Un café? 166 pesetas. Un parfum? 5.000 pesetas. Un sèche-cheveux? 9.800 pesetas. Dans le village espagnol de Salvaterra de Mino, les calculettes sont de sortie pour ressusciter, l'espace de quelques semaines, la monnaie d'avant l'euro.
"La peseta revient": le scénario catastrophe, redouté par les gouvernements comme les économistes dans une zone euro en pleine tourmente, s'affiche tranquillement sur des panneaux disposés à travers la petite ville de Galice (nord-ouest) de 9.000 habitants, frontalière avec le Portugal.
"C'est une idée rafraîchissante", commente Montse Ledo dans son bar "Fenteiros", qui participe à l'opération comme 58 des 70 commerçants de la commune.
Démarrée début octobre, la campagne ne devait durer qu'un mois, mais a été prolongée deux fois face au succès rencontré.
Elle s'achèvera finalement le 31 décembre, avec une recette qui devrait dépasser le million de pesetas... quelque 6.000 euros, la Banque d'Espagne échangeant la vieille monnaie sans limite de temps.
Pour Carmen San Juan, 59 ans, l'occasion était trop belle: "il nous restait 10.000 pesetas dans un portefeuille et on se disait qu'on irait les changer" un jour à la banque centrale, mais "on ne l'a jamais fait".
Avec ce butin, elle a acheté un sèche-cheveux, "un cadeau de Noël". Mais une autre surprise l'attendait: en rangeant une vieille veste, "j'ai trouvé dans une poche deux billets de 2.000 pesetas!", qu'elle pense déjà investir dans un autre cadeau.
En utilisant ces billets et pièces oubliés, les gens "ont l'impression qu'ils achètent gratuitement" et en profitent pour s'offrir "de petits caprices", confie Ana Perez, gérante de la parfumerie Tisery.
De quoi vérifier que "tout a augmenté" avec le passage à l'euro, dit Montse Ledo, qui se souvient que le café avant 2002 coûtait 90 à 100 pesetas... contre 166 en convertissant le prix actuel. Selon un récent sondage, 70% des Espagnols pensent qu'en dix ans d'existence, l'euro ne leur a rien ou peu apporté.

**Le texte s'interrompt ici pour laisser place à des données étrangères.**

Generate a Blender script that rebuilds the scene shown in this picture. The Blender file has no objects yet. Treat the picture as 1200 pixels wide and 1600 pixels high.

Le retour temporaire de la peseta réveille aussi une foule de souvenirs. "Chaque fois qu'arrivait un vieux billet, je le touchais et le retouchais parce que ça me faisait vraiment plaisir de le revoir", confie Fina Rodriguez, patronne de la boutique d'électro-ménager Ebasa.
La "blonde", comme les Espagnols surnommaient affectueusement la peseta en raison de ses pièces dorées, n'a pas disparu des foyers: l'équivalent d'1,7 milliard d'euros dort encore au fond des tiroirs, selon la Banque d'Espagne.
Dans les boutiques de Salvaterra, un couple est venu avec 15.000 pesetas sous forme de billets et sacs de pièces, pour les échanger contre des parfums et du maquillage, un autre a utilisé l'héritage en pesetas d'une grand-mère pour acheter un service de vaisselle, une famille a bu un verre avec ses vieilles pièces...
"Pour notre commerce, cela a fait beaucoup de bien", dit Fina Rodriguez: "les gens sont venus de loin" pour utiliser leurs pesetas.
Car la commune, à l'image du pays, souffre durement de la crise, après avoir placé ses espoirs dans la bulle immobilière.Celle-ci a éclaté en 2008 et la zone industrielle géante prévue près de la commune n'a jamais vu le jour. Les rues sont désormais parsemées d'immeubles dont la construction n'a même pas été achevée.
"Nous avions beaucoup d'attentes il y a quelques années... mais soudain le secteur de la construction s'est arrêté, comme dans toute l'Espagne, et le plan industriel de Salvaterra aussi", raconte Pablo Pino, président de l'association de commerçants, qui explique que ce retour à la vieille monnaie visait surtout à "faire connaître" et "dynamiser" le village.
Mais "si nous devons revenir à la peseta, nous sortons du marché commun, de l'euro, et nous allons le vivre très mal", estime-t-il. Dans cette opération, il y a "une nostalgie pour que la peseta circule à nouveau, mais pas de manière permanente".